**STORED ROWS:**
——————
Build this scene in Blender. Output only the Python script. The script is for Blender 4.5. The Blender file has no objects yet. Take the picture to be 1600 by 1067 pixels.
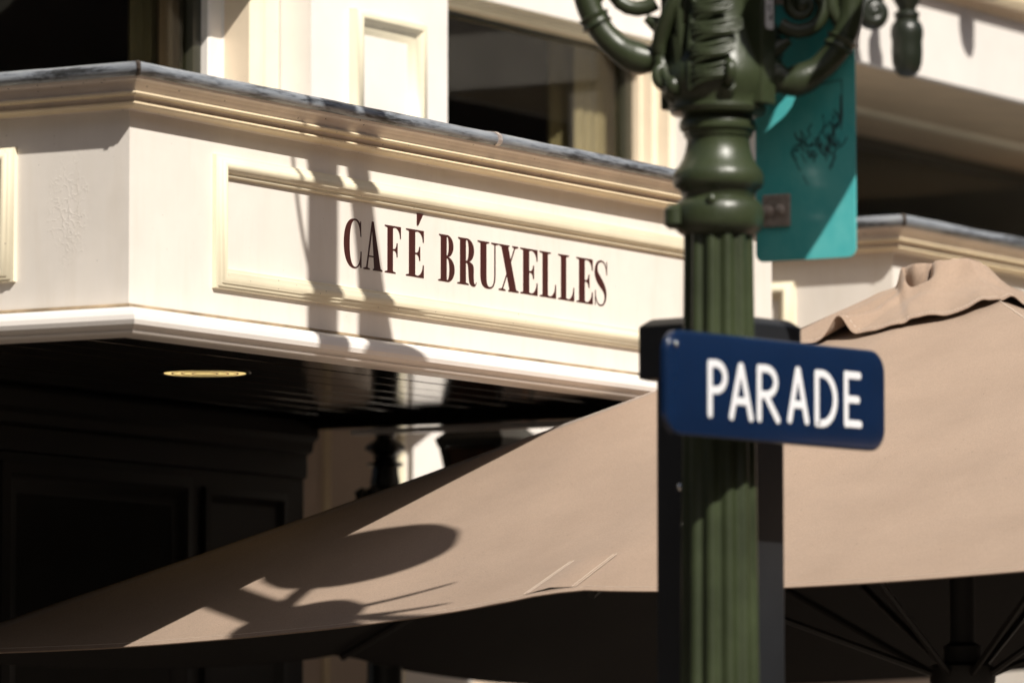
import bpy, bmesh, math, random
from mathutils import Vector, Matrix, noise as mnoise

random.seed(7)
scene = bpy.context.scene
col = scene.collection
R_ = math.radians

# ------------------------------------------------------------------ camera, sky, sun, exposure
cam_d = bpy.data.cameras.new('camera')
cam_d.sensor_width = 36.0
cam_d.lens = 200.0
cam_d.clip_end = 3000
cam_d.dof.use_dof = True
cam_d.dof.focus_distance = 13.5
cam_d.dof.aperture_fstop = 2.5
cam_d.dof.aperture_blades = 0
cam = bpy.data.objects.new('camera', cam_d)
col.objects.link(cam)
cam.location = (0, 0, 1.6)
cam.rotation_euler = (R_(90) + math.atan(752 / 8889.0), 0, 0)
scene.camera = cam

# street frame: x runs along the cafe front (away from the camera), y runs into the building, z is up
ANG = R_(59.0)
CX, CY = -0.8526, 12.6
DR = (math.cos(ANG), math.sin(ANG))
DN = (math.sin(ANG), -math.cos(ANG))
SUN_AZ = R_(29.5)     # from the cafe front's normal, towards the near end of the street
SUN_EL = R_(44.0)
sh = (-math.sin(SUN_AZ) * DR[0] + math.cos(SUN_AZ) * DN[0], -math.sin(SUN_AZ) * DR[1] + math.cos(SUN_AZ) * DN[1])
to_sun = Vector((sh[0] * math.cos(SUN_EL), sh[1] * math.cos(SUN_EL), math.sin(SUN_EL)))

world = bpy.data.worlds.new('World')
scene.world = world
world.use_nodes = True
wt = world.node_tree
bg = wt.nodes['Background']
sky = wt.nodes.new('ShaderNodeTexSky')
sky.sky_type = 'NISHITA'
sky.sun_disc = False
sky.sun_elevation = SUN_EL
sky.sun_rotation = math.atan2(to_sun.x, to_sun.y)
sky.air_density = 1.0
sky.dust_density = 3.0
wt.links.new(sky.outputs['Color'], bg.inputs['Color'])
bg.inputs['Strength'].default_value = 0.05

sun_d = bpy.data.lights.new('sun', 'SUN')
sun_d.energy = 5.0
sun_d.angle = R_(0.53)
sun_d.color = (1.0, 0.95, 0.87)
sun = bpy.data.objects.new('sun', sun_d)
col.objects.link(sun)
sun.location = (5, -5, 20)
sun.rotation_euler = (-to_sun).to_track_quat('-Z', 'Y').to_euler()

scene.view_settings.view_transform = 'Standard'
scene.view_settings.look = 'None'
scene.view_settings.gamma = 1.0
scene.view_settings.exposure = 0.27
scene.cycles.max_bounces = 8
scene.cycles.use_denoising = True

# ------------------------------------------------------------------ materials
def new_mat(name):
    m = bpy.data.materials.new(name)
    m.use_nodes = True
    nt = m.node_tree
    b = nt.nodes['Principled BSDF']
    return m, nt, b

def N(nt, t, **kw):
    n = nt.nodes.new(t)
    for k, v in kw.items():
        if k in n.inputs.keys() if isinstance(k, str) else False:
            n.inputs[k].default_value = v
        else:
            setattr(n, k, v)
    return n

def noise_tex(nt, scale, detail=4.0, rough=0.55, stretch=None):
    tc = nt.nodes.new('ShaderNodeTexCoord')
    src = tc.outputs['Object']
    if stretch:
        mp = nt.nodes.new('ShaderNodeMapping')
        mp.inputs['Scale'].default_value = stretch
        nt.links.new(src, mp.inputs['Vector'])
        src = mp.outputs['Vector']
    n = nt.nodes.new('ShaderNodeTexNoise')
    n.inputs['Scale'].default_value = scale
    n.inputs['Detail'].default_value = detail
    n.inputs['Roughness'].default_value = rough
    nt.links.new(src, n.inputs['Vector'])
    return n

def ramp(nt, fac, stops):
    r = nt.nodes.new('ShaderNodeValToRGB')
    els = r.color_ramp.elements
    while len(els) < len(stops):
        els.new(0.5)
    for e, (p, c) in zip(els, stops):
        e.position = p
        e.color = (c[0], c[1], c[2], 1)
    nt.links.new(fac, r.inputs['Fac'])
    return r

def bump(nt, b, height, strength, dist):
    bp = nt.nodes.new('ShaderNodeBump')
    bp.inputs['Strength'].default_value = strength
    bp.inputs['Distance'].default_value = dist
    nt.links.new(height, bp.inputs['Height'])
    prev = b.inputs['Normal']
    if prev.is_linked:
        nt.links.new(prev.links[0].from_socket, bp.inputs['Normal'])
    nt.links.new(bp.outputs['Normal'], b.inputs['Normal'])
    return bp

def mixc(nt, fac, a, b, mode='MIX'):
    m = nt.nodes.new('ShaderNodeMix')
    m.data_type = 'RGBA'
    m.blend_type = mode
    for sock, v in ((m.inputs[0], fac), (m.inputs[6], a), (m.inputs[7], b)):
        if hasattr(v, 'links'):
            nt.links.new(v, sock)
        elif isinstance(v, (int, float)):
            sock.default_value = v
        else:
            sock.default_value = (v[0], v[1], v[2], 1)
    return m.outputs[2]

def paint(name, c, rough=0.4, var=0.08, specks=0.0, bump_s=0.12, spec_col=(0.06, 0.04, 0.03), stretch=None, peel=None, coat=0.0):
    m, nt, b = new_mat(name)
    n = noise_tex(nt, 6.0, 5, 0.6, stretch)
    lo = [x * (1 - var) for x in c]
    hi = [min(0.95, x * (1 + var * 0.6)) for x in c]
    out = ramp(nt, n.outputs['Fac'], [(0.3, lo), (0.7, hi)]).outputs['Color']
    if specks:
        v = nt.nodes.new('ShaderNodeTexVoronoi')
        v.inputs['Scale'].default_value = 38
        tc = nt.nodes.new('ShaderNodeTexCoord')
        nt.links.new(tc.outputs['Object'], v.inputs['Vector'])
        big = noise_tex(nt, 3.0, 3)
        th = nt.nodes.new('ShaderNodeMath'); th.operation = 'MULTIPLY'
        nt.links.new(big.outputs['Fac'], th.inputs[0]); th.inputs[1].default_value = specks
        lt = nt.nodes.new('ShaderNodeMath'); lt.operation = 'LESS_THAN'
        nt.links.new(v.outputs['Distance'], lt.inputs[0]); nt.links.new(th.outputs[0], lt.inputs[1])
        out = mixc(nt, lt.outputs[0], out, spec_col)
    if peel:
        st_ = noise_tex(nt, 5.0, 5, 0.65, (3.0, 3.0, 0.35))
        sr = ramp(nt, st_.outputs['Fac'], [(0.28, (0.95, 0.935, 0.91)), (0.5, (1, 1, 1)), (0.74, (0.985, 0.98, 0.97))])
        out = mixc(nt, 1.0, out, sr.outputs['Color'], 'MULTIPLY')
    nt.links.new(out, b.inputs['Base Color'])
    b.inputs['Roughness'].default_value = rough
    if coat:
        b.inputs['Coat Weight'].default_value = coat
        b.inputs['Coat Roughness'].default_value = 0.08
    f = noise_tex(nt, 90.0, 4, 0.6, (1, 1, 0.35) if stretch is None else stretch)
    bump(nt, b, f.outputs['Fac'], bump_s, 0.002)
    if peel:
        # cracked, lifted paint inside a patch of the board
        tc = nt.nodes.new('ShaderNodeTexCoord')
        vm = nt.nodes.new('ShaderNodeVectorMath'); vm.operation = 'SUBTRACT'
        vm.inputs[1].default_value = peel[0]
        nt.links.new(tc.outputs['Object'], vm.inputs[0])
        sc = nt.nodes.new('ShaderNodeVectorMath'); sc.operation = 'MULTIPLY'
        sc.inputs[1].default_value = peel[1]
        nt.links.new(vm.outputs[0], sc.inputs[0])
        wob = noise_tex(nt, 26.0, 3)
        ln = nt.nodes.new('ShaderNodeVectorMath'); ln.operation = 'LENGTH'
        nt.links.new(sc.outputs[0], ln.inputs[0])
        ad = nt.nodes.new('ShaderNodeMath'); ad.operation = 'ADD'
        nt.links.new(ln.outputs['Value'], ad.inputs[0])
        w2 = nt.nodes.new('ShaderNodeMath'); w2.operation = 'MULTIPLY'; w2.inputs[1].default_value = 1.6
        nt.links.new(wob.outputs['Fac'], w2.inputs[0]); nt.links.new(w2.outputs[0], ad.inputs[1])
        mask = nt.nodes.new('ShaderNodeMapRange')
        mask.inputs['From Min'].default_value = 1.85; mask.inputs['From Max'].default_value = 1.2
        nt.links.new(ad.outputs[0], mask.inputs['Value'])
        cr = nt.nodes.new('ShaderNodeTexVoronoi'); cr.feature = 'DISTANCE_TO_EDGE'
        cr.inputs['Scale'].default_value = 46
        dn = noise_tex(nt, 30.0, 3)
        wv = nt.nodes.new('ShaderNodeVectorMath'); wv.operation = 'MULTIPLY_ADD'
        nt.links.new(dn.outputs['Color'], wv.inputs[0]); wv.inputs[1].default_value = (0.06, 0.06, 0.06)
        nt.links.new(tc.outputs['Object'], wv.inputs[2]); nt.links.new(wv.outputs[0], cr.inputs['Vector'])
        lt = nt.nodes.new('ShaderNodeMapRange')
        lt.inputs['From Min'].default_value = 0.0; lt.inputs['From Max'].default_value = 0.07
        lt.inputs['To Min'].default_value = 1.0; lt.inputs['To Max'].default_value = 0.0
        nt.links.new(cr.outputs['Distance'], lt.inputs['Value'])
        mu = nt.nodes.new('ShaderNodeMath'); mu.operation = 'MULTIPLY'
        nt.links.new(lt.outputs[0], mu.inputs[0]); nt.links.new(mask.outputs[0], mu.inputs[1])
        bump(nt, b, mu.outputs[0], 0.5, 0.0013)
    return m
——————
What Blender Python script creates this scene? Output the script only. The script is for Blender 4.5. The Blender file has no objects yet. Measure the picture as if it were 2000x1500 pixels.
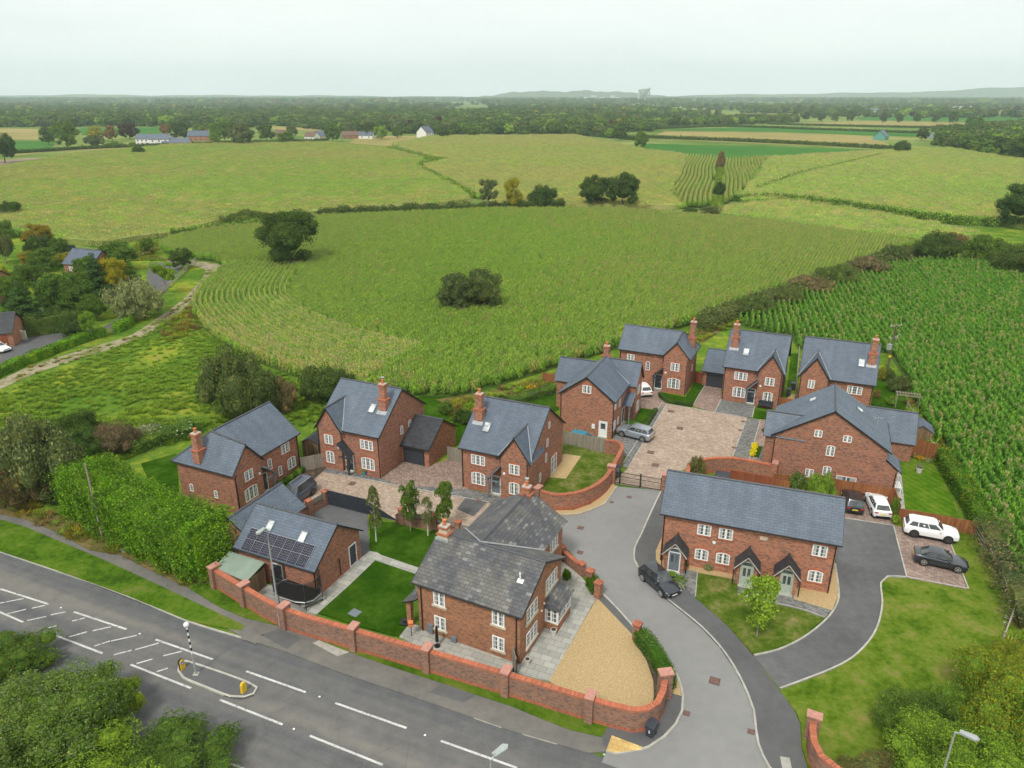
——————
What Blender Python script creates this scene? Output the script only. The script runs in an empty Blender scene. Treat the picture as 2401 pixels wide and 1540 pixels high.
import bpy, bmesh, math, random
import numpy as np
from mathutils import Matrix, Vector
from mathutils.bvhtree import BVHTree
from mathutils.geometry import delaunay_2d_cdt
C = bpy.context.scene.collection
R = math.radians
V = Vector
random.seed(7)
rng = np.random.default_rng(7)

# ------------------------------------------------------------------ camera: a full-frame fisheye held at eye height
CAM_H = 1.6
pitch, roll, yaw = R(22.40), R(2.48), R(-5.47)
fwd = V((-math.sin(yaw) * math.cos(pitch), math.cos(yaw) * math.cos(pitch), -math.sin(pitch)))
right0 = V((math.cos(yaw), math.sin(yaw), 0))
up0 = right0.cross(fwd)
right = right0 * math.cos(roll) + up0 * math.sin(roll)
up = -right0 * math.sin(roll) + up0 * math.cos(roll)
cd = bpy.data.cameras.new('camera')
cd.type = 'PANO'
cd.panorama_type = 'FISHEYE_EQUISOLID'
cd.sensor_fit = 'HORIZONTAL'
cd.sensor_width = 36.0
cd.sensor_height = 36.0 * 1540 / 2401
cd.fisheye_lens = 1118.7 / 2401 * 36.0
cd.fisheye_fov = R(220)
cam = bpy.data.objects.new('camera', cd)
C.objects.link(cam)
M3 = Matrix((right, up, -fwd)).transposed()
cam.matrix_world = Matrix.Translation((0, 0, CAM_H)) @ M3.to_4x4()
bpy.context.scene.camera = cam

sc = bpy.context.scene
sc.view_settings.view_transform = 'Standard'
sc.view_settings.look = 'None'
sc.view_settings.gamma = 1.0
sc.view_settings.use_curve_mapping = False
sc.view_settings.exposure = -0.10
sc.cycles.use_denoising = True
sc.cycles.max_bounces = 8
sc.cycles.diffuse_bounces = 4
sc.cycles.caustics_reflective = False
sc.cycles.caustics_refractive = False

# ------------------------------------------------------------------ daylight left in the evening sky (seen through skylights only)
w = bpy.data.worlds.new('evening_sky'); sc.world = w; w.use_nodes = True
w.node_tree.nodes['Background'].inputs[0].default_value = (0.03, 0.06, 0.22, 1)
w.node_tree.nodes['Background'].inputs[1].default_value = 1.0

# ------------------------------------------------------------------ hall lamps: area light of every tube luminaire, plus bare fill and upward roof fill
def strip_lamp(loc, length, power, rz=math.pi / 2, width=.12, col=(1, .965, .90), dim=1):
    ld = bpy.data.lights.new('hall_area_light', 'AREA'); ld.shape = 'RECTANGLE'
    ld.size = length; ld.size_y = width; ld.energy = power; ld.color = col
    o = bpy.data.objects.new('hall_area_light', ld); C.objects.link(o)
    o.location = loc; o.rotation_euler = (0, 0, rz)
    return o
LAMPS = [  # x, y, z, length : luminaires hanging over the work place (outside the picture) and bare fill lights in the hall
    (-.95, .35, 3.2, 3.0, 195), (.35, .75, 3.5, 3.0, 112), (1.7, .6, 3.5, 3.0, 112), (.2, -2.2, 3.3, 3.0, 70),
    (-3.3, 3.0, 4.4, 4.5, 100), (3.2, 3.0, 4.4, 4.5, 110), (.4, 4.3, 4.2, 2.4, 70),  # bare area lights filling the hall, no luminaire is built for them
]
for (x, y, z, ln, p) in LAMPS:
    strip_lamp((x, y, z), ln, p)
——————
**WRITTEN REQUEST:** Retype only what lies between the line bearing "1540 pixels high." and the line bearing "rng = np.random.default_rng(7)", keeping both of those lines.

**EXERCISE OUTPUT:**
What Blender Python script creates this scene? Output the script only. The script runs in an empty Blender scene. Treat the picture as 2401 pixels wide and 1540 pixels high.
import bpy, bmesh, math, random
import numpy as np
from mathutils import Matrix, Vector
from mathutils.bvhtree import BVHTree
from mathutils.geometry import delaunay_2d_cdt
C = bpy.context.scene.collection
R = math.radians
V = Vector
random.seed(7)
rng = np.random.default_rng(7)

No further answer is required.